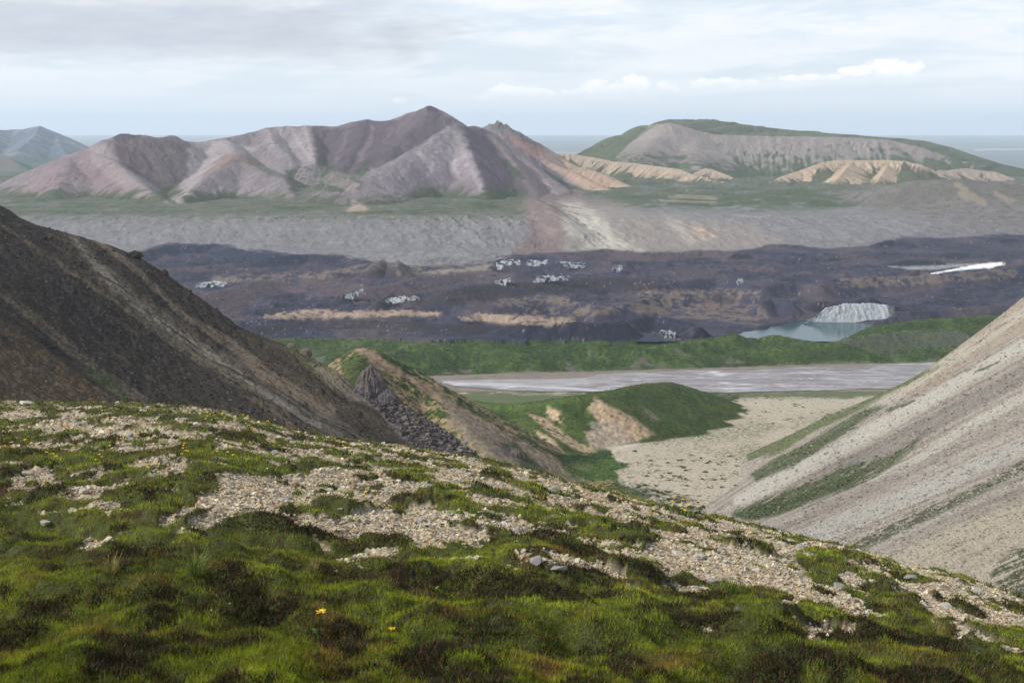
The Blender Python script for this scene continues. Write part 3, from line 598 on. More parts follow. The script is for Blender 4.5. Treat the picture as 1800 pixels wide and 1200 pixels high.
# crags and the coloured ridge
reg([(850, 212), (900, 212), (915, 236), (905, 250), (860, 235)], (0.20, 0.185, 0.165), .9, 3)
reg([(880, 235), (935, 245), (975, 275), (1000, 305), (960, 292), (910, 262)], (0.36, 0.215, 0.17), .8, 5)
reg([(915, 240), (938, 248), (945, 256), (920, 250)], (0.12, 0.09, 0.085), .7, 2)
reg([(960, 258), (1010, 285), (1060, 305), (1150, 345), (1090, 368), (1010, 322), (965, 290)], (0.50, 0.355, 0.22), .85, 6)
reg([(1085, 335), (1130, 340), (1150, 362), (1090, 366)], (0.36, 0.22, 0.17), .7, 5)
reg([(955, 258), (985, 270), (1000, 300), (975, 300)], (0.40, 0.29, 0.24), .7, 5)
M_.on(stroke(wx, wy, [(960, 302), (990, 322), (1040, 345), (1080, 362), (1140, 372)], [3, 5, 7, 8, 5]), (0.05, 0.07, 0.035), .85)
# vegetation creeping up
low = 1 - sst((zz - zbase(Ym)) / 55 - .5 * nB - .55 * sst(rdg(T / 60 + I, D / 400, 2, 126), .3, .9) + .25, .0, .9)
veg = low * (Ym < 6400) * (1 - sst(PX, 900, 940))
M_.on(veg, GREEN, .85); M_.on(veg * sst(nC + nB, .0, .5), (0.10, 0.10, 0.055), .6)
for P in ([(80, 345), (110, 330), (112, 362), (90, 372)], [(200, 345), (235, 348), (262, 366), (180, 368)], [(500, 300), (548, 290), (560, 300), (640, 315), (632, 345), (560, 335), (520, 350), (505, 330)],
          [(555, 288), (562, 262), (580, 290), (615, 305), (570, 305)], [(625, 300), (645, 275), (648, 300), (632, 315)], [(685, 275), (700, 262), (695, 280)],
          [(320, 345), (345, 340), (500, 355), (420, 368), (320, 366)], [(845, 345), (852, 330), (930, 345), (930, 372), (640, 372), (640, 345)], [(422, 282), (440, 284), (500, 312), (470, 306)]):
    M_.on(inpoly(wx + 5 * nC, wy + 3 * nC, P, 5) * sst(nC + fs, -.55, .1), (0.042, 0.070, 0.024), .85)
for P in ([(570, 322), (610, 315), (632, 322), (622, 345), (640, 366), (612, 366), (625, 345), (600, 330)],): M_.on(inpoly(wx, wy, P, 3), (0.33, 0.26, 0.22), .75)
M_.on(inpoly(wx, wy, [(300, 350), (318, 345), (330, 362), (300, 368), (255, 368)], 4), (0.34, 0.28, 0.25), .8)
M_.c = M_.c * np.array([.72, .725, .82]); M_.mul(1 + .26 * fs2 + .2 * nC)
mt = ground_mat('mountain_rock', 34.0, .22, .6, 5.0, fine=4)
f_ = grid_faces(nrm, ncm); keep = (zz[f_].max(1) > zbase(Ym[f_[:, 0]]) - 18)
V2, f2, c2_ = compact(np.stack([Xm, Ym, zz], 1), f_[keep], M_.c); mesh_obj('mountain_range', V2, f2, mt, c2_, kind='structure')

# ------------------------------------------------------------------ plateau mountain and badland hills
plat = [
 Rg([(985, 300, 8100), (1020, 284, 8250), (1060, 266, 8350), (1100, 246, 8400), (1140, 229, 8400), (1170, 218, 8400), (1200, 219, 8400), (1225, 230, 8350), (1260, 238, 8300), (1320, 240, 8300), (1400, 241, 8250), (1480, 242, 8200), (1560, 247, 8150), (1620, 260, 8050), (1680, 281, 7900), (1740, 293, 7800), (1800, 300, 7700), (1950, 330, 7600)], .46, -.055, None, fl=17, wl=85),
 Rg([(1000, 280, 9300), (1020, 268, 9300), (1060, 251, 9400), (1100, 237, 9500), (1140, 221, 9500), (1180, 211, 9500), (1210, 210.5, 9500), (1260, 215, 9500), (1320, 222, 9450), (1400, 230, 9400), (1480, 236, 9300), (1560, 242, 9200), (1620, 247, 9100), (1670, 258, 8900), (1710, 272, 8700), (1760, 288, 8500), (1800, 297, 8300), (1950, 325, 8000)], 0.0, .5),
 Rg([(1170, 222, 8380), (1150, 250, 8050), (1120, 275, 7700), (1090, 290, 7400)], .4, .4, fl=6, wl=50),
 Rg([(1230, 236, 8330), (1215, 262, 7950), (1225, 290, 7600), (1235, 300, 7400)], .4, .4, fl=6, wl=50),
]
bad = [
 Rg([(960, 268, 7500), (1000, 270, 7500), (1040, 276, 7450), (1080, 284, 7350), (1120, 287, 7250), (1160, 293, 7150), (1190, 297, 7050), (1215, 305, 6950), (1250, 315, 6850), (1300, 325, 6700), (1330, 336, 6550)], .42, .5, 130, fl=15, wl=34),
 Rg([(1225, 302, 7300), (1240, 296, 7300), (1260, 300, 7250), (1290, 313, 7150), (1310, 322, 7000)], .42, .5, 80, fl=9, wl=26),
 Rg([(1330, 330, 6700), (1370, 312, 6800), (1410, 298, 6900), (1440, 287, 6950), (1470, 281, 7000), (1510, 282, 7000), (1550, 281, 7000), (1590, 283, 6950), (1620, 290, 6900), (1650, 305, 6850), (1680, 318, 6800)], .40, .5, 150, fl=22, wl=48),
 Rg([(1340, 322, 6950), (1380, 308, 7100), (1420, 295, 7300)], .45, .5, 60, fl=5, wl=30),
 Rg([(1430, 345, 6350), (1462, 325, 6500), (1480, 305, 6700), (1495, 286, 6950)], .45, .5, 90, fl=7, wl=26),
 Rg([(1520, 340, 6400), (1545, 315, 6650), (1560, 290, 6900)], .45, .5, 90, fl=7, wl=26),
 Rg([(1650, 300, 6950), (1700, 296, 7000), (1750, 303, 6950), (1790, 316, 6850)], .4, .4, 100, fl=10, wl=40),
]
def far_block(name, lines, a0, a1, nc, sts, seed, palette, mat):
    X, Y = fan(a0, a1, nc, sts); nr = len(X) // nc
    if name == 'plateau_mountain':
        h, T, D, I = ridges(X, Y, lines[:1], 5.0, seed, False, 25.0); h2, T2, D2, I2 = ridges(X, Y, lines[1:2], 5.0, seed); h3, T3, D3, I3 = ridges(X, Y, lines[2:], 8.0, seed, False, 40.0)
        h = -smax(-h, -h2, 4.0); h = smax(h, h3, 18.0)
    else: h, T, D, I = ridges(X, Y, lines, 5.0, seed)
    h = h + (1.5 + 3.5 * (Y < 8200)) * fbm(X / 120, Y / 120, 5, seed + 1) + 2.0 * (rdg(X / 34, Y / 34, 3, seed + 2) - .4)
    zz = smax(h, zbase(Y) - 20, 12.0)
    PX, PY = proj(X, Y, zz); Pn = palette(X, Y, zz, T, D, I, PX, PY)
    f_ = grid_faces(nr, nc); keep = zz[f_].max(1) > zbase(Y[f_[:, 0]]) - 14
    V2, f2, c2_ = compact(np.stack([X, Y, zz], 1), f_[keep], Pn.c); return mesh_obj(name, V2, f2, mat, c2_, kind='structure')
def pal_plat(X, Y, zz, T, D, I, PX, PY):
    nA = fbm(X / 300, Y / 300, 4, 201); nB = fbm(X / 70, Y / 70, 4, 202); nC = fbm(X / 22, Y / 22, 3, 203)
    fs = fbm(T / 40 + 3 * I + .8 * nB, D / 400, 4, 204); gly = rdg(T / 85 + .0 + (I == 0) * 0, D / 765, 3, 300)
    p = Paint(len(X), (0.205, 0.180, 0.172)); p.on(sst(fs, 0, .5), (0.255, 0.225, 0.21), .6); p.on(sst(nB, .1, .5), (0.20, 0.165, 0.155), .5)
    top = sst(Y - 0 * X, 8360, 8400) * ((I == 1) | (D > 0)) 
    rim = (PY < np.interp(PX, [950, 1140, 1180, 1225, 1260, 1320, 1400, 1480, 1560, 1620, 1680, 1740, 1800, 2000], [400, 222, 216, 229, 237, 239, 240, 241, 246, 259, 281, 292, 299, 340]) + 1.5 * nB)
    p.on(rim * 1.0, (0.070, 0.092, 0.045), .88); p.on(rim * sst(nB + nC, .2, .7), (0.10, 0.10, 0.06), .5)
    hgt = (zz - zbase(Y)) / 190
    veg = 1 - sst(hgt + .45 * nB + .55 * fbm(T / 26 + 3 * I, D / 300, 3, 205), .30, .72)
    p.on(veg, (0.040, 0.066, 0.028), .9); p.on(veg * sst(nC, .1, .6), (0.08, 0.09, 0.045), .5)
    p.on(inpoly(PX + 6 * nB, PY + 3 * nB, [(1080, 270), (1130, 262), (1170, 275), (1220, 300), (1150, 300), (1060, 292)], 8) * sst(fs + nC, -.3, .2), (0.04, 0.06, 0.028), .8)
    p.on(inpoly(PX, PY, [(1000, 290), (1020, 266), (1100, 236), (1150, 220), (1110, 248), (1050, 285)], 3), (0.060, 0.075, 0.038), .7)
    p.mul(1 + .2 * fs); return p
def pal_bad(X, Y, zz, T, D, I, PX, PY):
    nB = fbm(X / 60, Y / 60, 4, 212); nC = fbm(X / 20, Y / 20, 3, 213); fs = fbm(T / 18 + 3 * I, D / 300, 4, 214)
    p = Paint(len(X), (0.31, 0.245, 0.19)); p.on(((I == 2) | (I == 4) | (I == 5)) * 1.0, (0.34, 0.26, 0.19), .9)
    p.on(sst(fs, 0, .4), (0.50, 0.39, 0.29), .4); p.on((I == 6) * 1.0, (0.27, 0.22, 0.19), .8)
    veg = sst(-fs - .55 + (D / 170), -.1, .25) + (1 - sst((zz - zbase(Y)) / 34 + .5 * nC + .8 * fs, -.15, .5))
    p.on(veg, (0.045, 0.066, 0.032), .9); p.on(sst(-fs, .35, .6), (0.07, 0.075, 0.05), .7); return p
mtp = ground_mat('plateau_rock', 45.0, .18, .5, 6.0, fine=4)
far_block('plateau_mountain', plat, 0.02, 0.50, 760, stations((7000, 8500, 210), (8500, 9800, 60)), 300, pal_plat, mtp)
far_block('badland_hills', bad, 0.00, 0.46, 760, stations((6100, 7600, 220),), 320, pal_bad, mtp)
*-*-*
**Requirement**
Within the listing above, the range opens at the line with "M_.c = M_.c * np.array([.72, .725, .82]);" and closes at the line with "mt, c2_, kind='structure')". Reproduce exactly the lines of that range, including both ends.

**Solution to this problem**
M_.c = M_.c * np.array([.72, .725, .82]); M_.mul(1 + .26 * fs2 + .2 * nC)
mt = ground_mat('mountain_rock', 34.0, .22, .6, 5.0, fine=4)
f_ = grid_faces(nrm, ncm); keep = (zz[f_].max(1) > zbase(Ym[f_[:, 0]]) - 18)
V2, f2, c2_ = compact(np.stack([Xm, Ym, zz], 1), f_[keep], M_.c); mesh_obj('mountain_range', V2, f2, mt, c2_, kind='structure')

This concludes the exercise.